Górnik Łęczna to beniaminek w tegorocznej odsłonie Ekstraklasy. Drużyna jak na razie spisuje się przyzwoicie. Ma na swoim koncie 15 punktów, czyli jedynie o trzy oczka mnie niż Kolejorz. Co stanowi o sile piłkarzy z Łęcznej?
– Silnym punktem Górnika jest dobra organizacja gry, mają oni kilku ciekawych zawodników z doświadczeniem. Jurij Szatałow potrafi z nich zrobić drużynę – to ich siła. Nie chcę mówić, że spodziewam się niewygodnego rywala. Chcemy mieć kontrolę nad meczem – ocenił rywala trener Maciej Skorża. – To drużyna, która gra ofensywnie oraz prezentuje ładną piłkę. Możemy być ciekawi ciekawego pojedynku przy Bułgarskiej. Chcemy zagrać dobry mecz – dodał.
Zaur Sadajew ma być jednym z tych zawodników, którzy będą napędzali grę ofensywną Lecha. Czeczen nie miał jeszcze zbyt wielu okazji, by się zaprezentować przed poznańską publicznością.

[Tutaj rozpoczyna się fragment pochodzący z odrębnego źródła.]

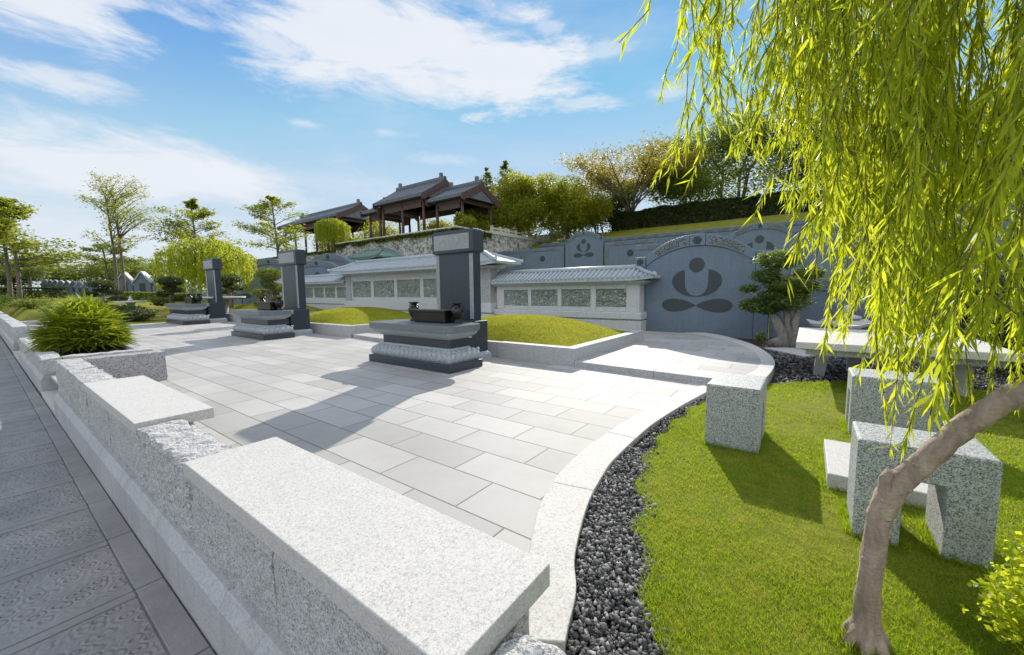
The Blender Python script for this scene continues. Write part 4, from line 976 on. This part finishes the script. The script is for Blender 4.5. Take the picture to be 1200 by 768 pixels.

– Po powrocie Dawida i Zaura mogę zrobić kilka zmian. W czwartek i piątek będziemy pracować nad strategią. Nie wykluczam żadnych roszad. W niedzielę kilka rotacji w składzie będzie.
W Lechu nie ma piłkarza, który by nią wstrząsnął. Trener Skorża nie chce w swojej drużynie zawodników, którzy spoczywają na laurach po pierwszym wygranym meczu.
– Myślę, że największym przeciwnikiem dla nas jesteśmy my sami. Nie możemy być drużyną, którą zadowoli jeden czy dwa dobre mecze raz na jakiś czas. Musimy być drużyną, która robi progres. W Kielcach nam się to nie udało. To źle o nas świadczy. Będę eliminował zawodników, którzy zadowolą się sporadycznie wygranym meczem. Chcę u siebie ludzi głodnych sukcesu za wszelką cenę. Mogą być słabsze mecz, na które wpływa przerwa reprezentacyjna czy długie absencje. Nie może nam nigdy zabraknąć poweru. Jeżeli w niedziele będziemy w optymalnej dyspozycji, to możemy zdominować Górnik Łęczna- zaznaczył.
Trener Skorża zauważa, że bolączka piłkarzy jest ich mentalność.
– Na razie nie obieramy takiego kierunku, jaki chciałbym wprowadzić w Lechu. Wszystko zaczyna się od tego, o dzieje się w szatni. Na taki obraz gry w Kielcach złożyło się kilka elementów, w tym moje błędne decyzje. Zależy mi na tym, żeby drużyna funkcjonowała w pewien określony sposób. Jeżeli przychodzi trudny moment na boisku, to mamy dużo siły która płynie z mentalności i mądrości boiskowej. My straciliśmy bramki z Koroną po stałych fragmentach gry. Czasem w dziecinny sposób wypuszczamy z rąk to, na co ciężko pracujemy – ocenił swoich podopiecznych.
Od 1 września trener Skorża pełni funkcję szkoleniowca Kolejorza. Od tego czasu w grze lechitów dużo się zmieniło.
– Weźmy pod uwagę to, w jakim punkcie jest Lech Poznań. Ja jestem tutaj od siedmiu tygodni. To nie jest gotowa drużyna. Na rozliczanie przyjdzie jeszcze czas. Ja chce dać jasno zawodnikom znać, że pewne rzeczy są niedopuszczalne w szatni Lecha i chcę jasno wszystko przedstawić, jak mają się zachowywać. Może niektórzy zawodnicy sami się zimą rozstaną z klubem, ja w swoich działaniach będę konsekwentny.